On February 5 London’s National Gallery closed its doors on one of the most successful art shows ever.

The exhibition had visitors lining up before dawn or who paid over €400 to get a ticket

The exhibition ‘Leonardo da Vinci: Painter at the Court of Milan’ had visitors lining up outside before dawn or paid more than €400 to get a ticket.

But seeing this exhibition is about to get a lot easier: It’s coming to a cinema near you.

Following the path of opera, concerts, theatre and ballet, this exhibition – billed as the most extensive show of the artist’s rare paintings ever staged – is about to become the first-ever museum show transmitted in high-definition to cinemas world-wide.

‘Leonardo Live’ will be screened on more than 500 movie screens around the US and world-wide, including Malta, on Thursday and later dates.

The museum walk-through is interwoven with comments from figures in the British art, dance, theatre and literature worlds. Filmed on the eve of the exhibition’s opening in November, the roughly 100-minute film being presented by St James Cavalier in collaboration with New York producer-distributor BY Experience and British production company Phil Grabsky Films.com.

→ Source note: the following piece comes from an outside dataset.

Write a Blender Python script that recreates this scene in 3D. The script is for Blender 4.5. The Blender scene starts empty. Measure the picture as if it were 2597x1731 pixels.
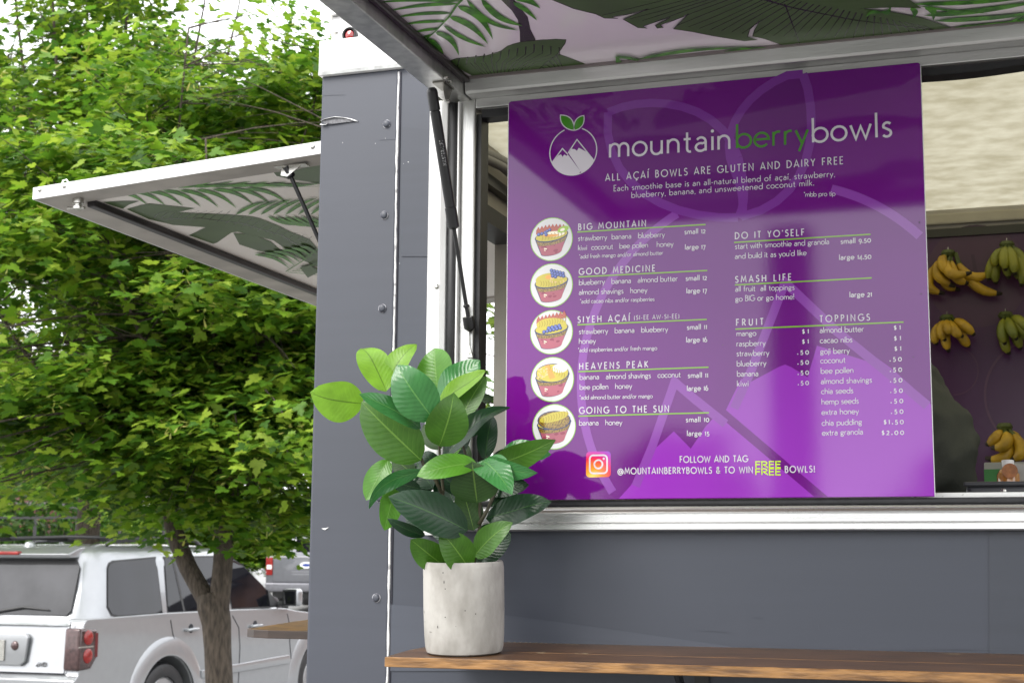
import bpy, bmesh, math, random
import numpy as np
from mathutils import Vector, Matrix, noise as mnoise
from mathutils.geometry import tessellate_polygon
PI = math.pi
random.seed(7)
# ---------------------------------------------------------------- camera, world, sun, exposure
S = bpy.context.scene
COL = S.collection
YAW, PITCH, ROLL, FPX = 0.32661849, 0.14961368, 0.00771348, 3877.85
CAM = Vector((0.0, -3.0, 1.7))
_f = Vector((-math.sin(YAW)*math.cos(PITCH), math.cos(YAW)*math.cos(PITCH), math.sin(PITCH)))
_r = Vector((math.cos(YAW), math.sin(YAW), 0)); _u = _r.cross(_f)
_r2 = _r*math.cos(ROLL)+_u*math.sin(ROLL); _u2 = -_r*math.sin(ROLL)+_u*math.cos(ROLL)
cd = bpy.data.cameras.new('camera'); cam = bpy.data.objects.new('camera', cd); COL.objects.link(cam)
cam.matrix_world = Matrix(((_r2.x, _u2.x, -_f.x, CAM.x), (_r2.y, _u2.y, -_f.y, CAM.y), (_r2.z, _u2.z, -_f.z, CAM.z), (0, 0, 0, 1)))
cd.sensor_width = 36; cd.lens = FPX/2597*36; cd.clip_end = 800; cd.clip_start = 0.05
cd.dof.use_dof = True; cd.dof.focus_distance = 2.95; cd.dof.aperture_fstop = 14.0
S.camera = cam
w = bpy.data.worlds.new("World"); S.world = w; w.use_nodes = True
nt = w.node_tree; N = nt.nodes; LK = nt.links
bgn = N['Background']; bgn.inputs[1].default_value = 0.1
sky = N.new('ShaderNodeTexSky'); sky.sky_type = 'NISHITA'; sky.sun_disc = False
SUN_DIR = Vector((0.50, 0.80, -0.85)).normalized()      # the way the light travels
el = math.asin(-SUN_DIR.z); sky.sun_elevation = el
sky.sun_rotation = math.atan2(-SUN_DIR.x, -SUN_DIR.y)
sky.air_density = 1.0; sky.dust_density = 2.0
tc = N.new('ShaderNodeTexCoord'); mp = N.new('ShaderNodeMapping'); mp.inputs['Scale'].default_value = (1, 1, 2.5)
LK.new(tc.outputs['Generated'], mp.inputs[0])
nz = N.new('ShaderNodeTexNoise'); nz.inputs['Scale'].default_value = 2.2; nz.inputs['Detail'].default_value = 5
LK.new(mp.outputs[0], nz.inputs['Vector'])
cr = N.new('ShaderNodeValToRGB'); cr.color_ramp.elements[0].position = 0.3; cr.color_ramp.elements[0].color = (13.5, 13.7, 14.2, 1)
cr.color_ramp.elements[1].position = 0.7; cr.color_ramp.elements[1].color = (17.0, 17.0, 17.1, 1)
LK.new(nz.outputs[0], cr.inputs[0])
mx = N.new('ShaderNodeMix'); mx.data_type = 'RGBA'; mx.inputs[0].default_value = 0.88
LK.new(sky.outputs[0], mx.inputs[6]); LK.new(cr.outputs[0], mx.inputs[7]); LK.new(mx.outputs[2], bgn.inputs[0])
sd = bpy.data.lights.new('sun', 'SUN'); sd.energy = 1.5; sd.angle = math.radians(28); sd.color = (1, 0.96, 0.9)
sun = bpy.data.objects.new('sun', sd); COL.objects.link(sun)
sun.rotation_euler = SUN_DIR.to_track_quat('-Z', 'Y').to_euler()
S.view_settings.view_transform = 'Standard'; S.view_settings.look = 'None'
S.view_settings.exposure = 1.05; S.view_settings.gamma = 1; S.view_settings.use_curve_mapping = False
S.cycles.max_bounces = 8; S.cycles.transparent_max_bounces = 8; S.cycles.use_denoising = True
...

The National Gallery exhibition features more than 60 drawings and paintings the artist created as a court painter to Duke Lodovico Sforza in Milan in the 1480s and 1490s. Given the delicate nature of many of the works, among them international loans that have never travelled, the show will not be seen anywhere else.

The film goes straight to the exhibition’s highlights, including the cheeky juxtaposition of two paintings of women who may have been linked romantically to Leonardo’s patron, Sforza.

At the National Gallery, The Lady With an Ermine, a depiction of the duke’s comely 16-year-old mistress, gazes across the room at La Belle Ferronnière, which scholars say may represent an idealised version of the duke’s wife. Some commentators swore there were sparks flying between the two paintings.

Also on show for the first time are the Louvre’s Virgin of the Rocks and its restored counterpart from the National Gallery.

The commentary moves from the erudite to the irreverent, such as the description of the Michelangelo-Leonardo feud in which the latter referred to Michelangelo’s muscle-bound nudes as “looking like a bag of walnuts”.

There are only four screenings of this documentary which will be held exclusively at St James Cavalier, Valletta.